Inicio aqui um conjunto de textos (três, pelo menos) sobre alguns “bacilos de peste” que vêm tomando conta de algumas (só algumas – resistamos ao bacilo da generalização) partes do nosso sistema de justiça; e, no título, judiciário vai no seu sentido amplo, abrangendo juízes, procuradores e advogados, pois não há grupos isentos de pecado nem grupos titulares da virtude, embora estes pecados sejam mais graves em quem enverga a beca, pela natureza das funções, e a gravidade atinge o auge onde deveria estar o auge da garantia e do rigor, ou seja, na magistratura judicial, cujas decisões são (devem ser), como se diz (e bem), documentos da República. O primeiro destes textos é sobre “conversas de snack-bar”, o segundo será sobre o copia, corta e cola (o magnífico copy & paste) e o terceiro sobre o escrutínio público do sistema de justiça – o qual é bem menor do que parece e é amiúde equivocado e enganoso, o que, além de ser um mal em si, também permite que outros males façam carreira. Claro que haverá quem veja nas minhas palavras intenções outras que não apenas refletir e discutir as questões e os problemas. É costume, tanto me faz, estou vacinado. E tenho provas, várias. Podemos vê-las, é só quererem. E nem são precisas, é público e notório, para quem quiser ver e tirar consequências. Alguém quer? Alguém pode?
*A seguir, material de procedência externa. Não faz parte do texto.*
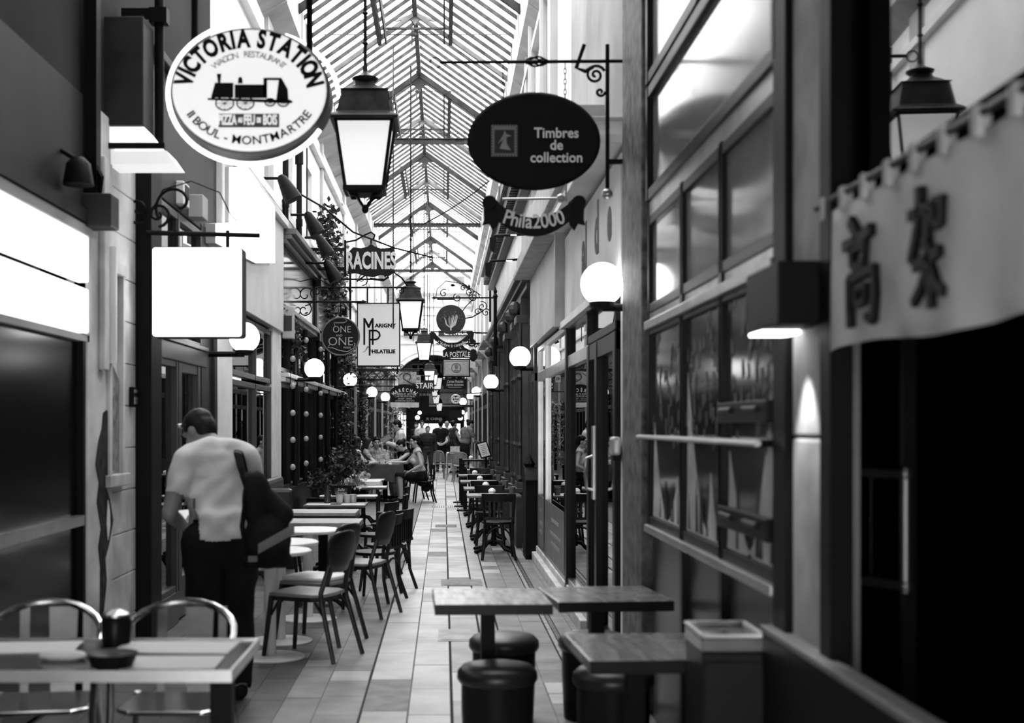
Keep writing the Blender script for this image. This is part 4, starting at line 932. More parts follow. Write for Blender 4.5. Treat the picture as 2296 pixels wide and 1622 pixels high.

Nos primeiros anos de 80 do século passado, o meu pai teve um snack-bar, e eu, naquela idade incerta entre a infância e a adolescência, andava por lá nos tempos livres e dava uma ajuda. Chamava-se “Charlot” (nem por acaso, nome tristemente apropriado para alguns temas destes textos) e tinha um balcão daqueles metalizados e com bancos altos. “Ó puto, uma imperial”, “ó puto, uma bica”, “ó puto, uma Macieira.” A Macieira era sempre uma chatice porque queriam acima do risco azul ou vermelho do cálice (eram cálices de risco) e o meu pai tinha dito que não. E eu cumpria. E era um problema. Mas, em contrapartida, as conversas – entre a bica, a imperial e a Macieira – eram uma delícia; dois dedos de conversa, desabafos, estados de alma, opiniões, generalidades e generalizações, preconceitos e pré-conceitos, azias, vontades ou declarações de mudar o mundo, dichotes, processos de intenção, muito “isto só pode ser”, “está-se mesmo a ver”, “p… que os pariu”, “pois, a mim não me comem por parvo”, etcetera e tal. Um mundo de sentenças rápidas, tantas vezes tão fartas quanto impressionistas, clichés (uns melhores, outros piores, mas clichés), uma mistura de factos, emoções, sonhos, frustrações e ambições. Um processo breve de digestão e azia, um alívio que ficava ali, vagamente espelhado na superfície metálica do balcão; para isso também serve um snack-bar. E não tinha mal nenhum, era conversa deitada fora, lavava a alma, aliviava, e bebida a Macieira, cada um ia à sua vida. É mais ou menos como uma conversa de táxi: desopila, mas não é ciência, e não tem outro efeito para além do tempo da corrida.
Ora, 30 e muitos anos depois, mato saudades destas conversas. Mas agora – quando já não ajudo nas horas vagas num snack-bar e já não luto (exceto metaforicamente) pelo risco do cálice de Macieira – é em processos, nos tribunais e afins. Em alguns – em peças escritas (inclusive decisórias, sim, várias vezes) ou em intervenções orais – temos (dentro deles e, às vezes, “para fora” dos processos) um mero registo de “conversa”, e desabafos, estados de alma, opiniões, generalidades e generalizações, preconceitos e pré-conceitos, azias, vontades ou declarações de mudar o mundo, dichotes, processos de intenção, e mesmo “isto só pode ser”, “está-se mesmo a ver”, “p… que os pariu”, “pois, a mim não me comem por parvo”, etcetera e tal. Aqui e ali há perfídia, mas nem sempre é tanto assim. Algumas vezes é só falta de empenho e de esforço, pois o rigor dá trabalho, e muito, faz suar; e nem sempre dá aplauso ou popularidade (essa atual medida de tantas coisas). O que também é uma forma de perfídia, e até talvez pior, porque superficial, descuidada, trapalhona e/ou ávida de incenso, o que junta aos pecados capitais que aquela convoca um outro, que é letal (e provoca asco, sobretudo quando tem graves implicações na vida de pessoas): a preguiça.